Il faut le reconnaître: en matière de distraction, le dictionnaire en pulpe d'arbres morts est un hochet inoffensif comparativement à la toute-puissance de Wikipédia.
Bref, les écrivains arrivent au même constat que tout le monde (et à peu près en même temps, pour faire changement): la fréquentation excessive d'Internet ramollit la productivité et raréfie l'écriture.
Le mal de ce siècle encore jeune, quoi.
Et puisque la tradition veut que les écrivains cherchent très fort à se distinguer des autres travailleurs, certains s'estiment plus affectés par le Web que la moyenne de leurs contemporains, vu la concentration soutenue que requiert l'écriture de fiction.
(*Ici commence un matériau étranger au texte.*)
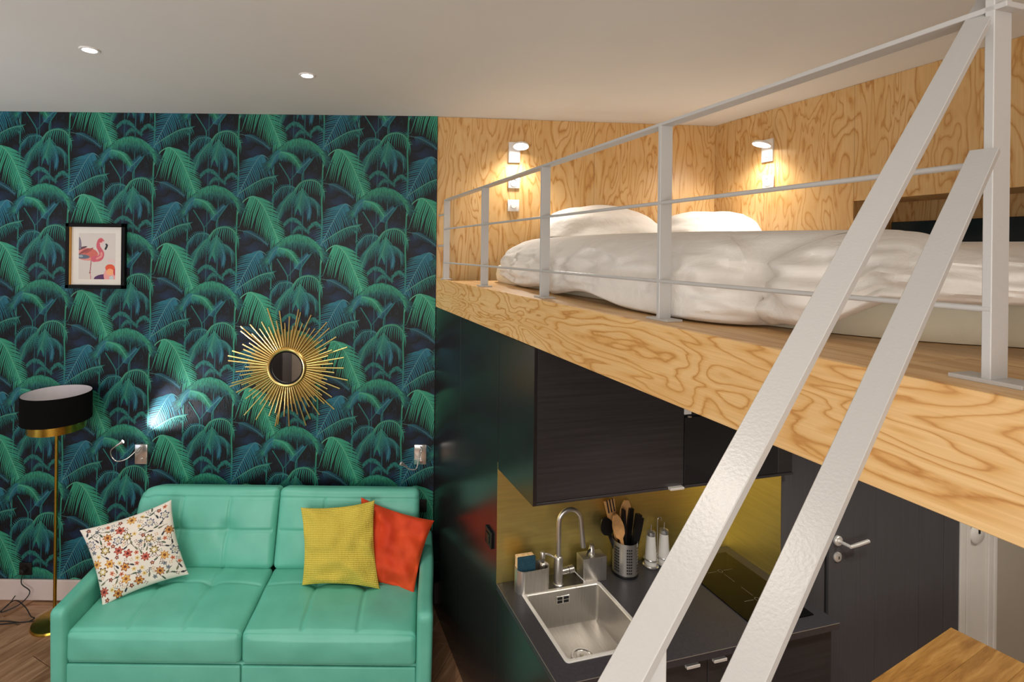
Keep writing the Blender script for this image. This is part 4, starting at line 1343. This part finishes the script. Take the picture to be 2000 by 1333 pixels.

Pire encore: certains prétendent que la fréquentation abusive de CNN.com, de Farmville ou de ces désopilantes vidéos de hamsters occupés à grignoter du pop-corn finirait par endommager la capacité même d'imaginer, de structurer et de rédiger un récit littéraire – si bien que ce n'est plus seulement le temps qui ferait défaut aux auteurs, mais la syntaxe même de la fiction, son rythme, sa cohésion, son originalité.
Voilà: je nous sens à deux doigts de céder (une fois de plus) à la panique. Brandissant le spectre de l'acculturation et de l'avachissement moral, nous exigerons bientôt l'administration de Ritalin aux romanciers, une initiative inspirée du programme de distribution de méthadone.
Le Web n'est-il pas le nouvel opium du peuple?
Trêve d'alarmisme! Voyons plutôt le bon côté des choses: Internet nuirait à l'écriture littéraire? Excellente nouvelle! Faites un peu le calcul: voilà des décennies que nous redoutons la disparition du lecteur. En escamotant les écrivains, la disparition du lecteur devient anodine. N'est-ce pas là une élégante solution?
(En attendant, je file chez Canadian Tire acheter un boîtier en acier afin d'y cadenasser mon modem. On n'est jamais trop prudent, lorsqu'il s'agit de travailler sur un roman.)
Très beau billet Monsieur Dickner. Vous dîtes que nous produisons plus de livres… Mais quel genre de livres ? Je vous le demande. Je trouve qu’il y a beaucoup de non-livres qui sont publiés. Je n’en nomme qu’un qui me vienne à l’esprit, Virginie.